Around the Airport

Tuesday, September 20, 2011

Thank You Army for Listening

When you host a large aviation event, you never like to see mass NOTAMS warning of large military training exercises in your area. That’s what recently happened to us.
Arriving in the mail, a few months back we received an envelope with printed NOTAM information. Basically, all the MOA’s to our north were going to be active for training UN pilots in American airspace during the time of the fly-in. You see, not that long ago, the military made a massive unnecessary airspace grab in our area that places MOA’s well over a hundred miles wide to our north.
When we wrote to describe our objections to this NOTAM and planned military exercise due to traffic that would be enroute to the fly-in, we didn’t hold out much hope for a response. Amazingly though and to our surprise, very soon after that letter left the mailbox we received a call from the Army’s Matt Sweeney. He had a question; what can I do to help? Yes, you read that right, his question was “What can I do to help?”
I must admit, at first I was doubtful.  But sensing this, Mr. Sweeney stopped the conversation and explained. Apparently, the military has been taking heat from people like us for their airspace grabs and exercises. If you weren’t aware of it, the government took a lot of airspace a few years back with little to no fight from our aviation groups. Some even said our military needed this space but they seem to have forgotten we won the Cold War with much less.  Unfortunately, being politically connected in the way our aviation groups are is not always a good thing. Often it means they give in to easy to their friends in D.C. and leave the real fight to the little people who are paying their salaries. Anyway, it was clear to me that for some reason, in this fight, we had a new friend.
Mr. Sweeney then went on to explain the Army had realized if they didn’t start working with people like us, then we as citizens would beat on our Congressional Representatives doors enough to where they could start losing more than just airspace. Therefore, they found people like Mr. Sweeney and put him in charge of solving this problem.
Now, before I to on to tell you how helpful Mr. Sweeney was, I would like to take this moment to say "you're welcome" to all those people who get upset when folks like me kick and scream about such things as airspace grabs. Personally, I’ve just had it with people who see the government like an alcoholic wife beating husband we shouldn’t question because he might get upset and start beating us. Sitting in a corner hoping you never get beat again while thinking about how nice they are when they aren’t high on booze (power) is the first paragraph in the novel titled “How to Lose”.
Opposing the book “How to Lose” is one titled “How to Win”. The first paragraph in that hard back is titled “Never Give Up”. If you don’t want aviation to die, don’t give up, raise the pressure, and as much as you may not like it, you have to realize politics will either be the end or saviour of aviation. Turning a back to it solves nothing. Take this case for example. Mr. Sweeney did everything he could to make sure our event was not effected. That didn’t happen because the Army looked around and said, “What could we do to make an individual’s day brighter?” Instead, they simply realized the power of citizens and did what they could so resolve those problems. But don't get me wrong; the military isn't the enemy.
I personally do not believe the military looks for ways to anger citizens. Instead, I think the most likely reason for mistakes made in the past by the military is the sign of an organization with no citizen participants. To be represented, people must give their input. Therefore, when people assume anyone, anything, or any organization is going to take care of them and that they do not need to stay up to date on the subject matter or give their input, then it is quite easy for a person or organization, such as the Army, to become out of touch. That’s how you end up with bad policy.
Yet, when citizens take an active role you get what you have here.  The Army is being proactive and being a friend to us.  This is great.  I love it.  And I hope it continues.
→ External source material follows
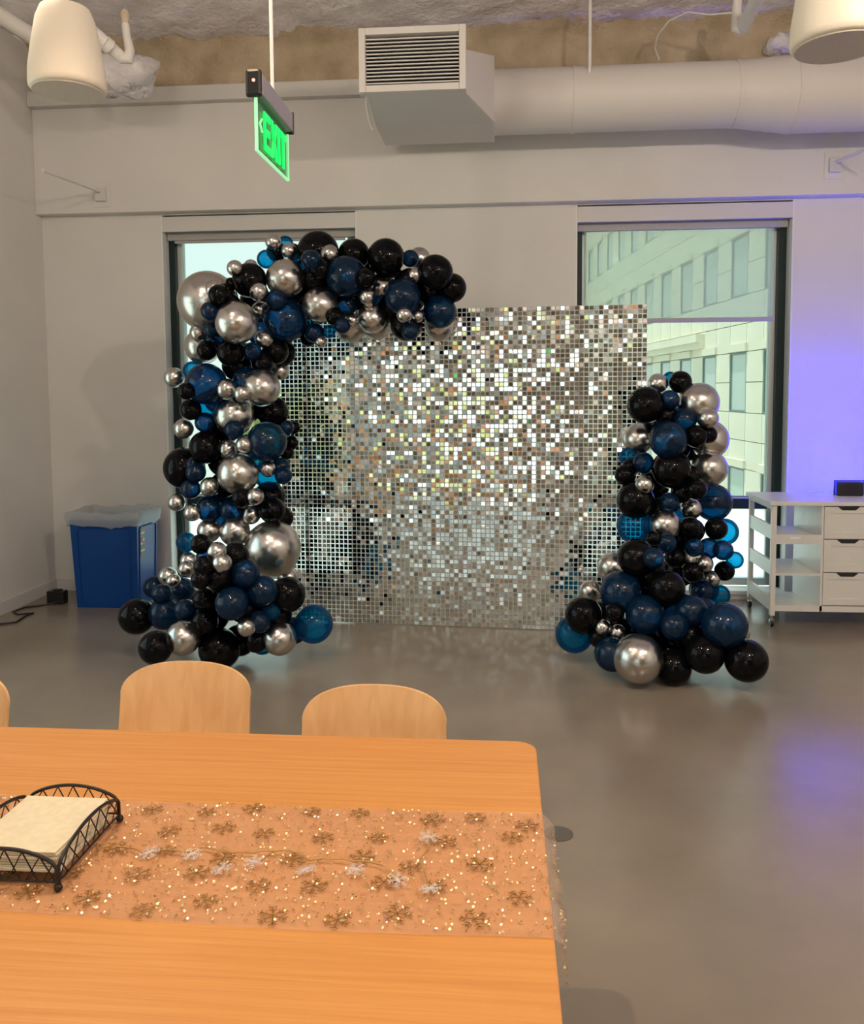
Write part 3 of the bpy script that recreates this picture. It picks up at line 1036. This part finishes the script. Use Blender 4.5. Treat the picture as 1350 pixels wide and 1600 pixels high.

OH WAIT!  I left out the best part.  Mr. Sweeney said that because of the fly-in, they were going to limit, during daylight hours, the hot airspace to 5000' and above and would not be using the A and B MOAs they had planned to make "hot" during the fly-in and the week leading up to it so that all our traffic would be able to traverse the area with no issues.  Don't forget, there are one or two RESTRICTED areas to the north that you cannot pass through.  But those have been there a long time and are not very big.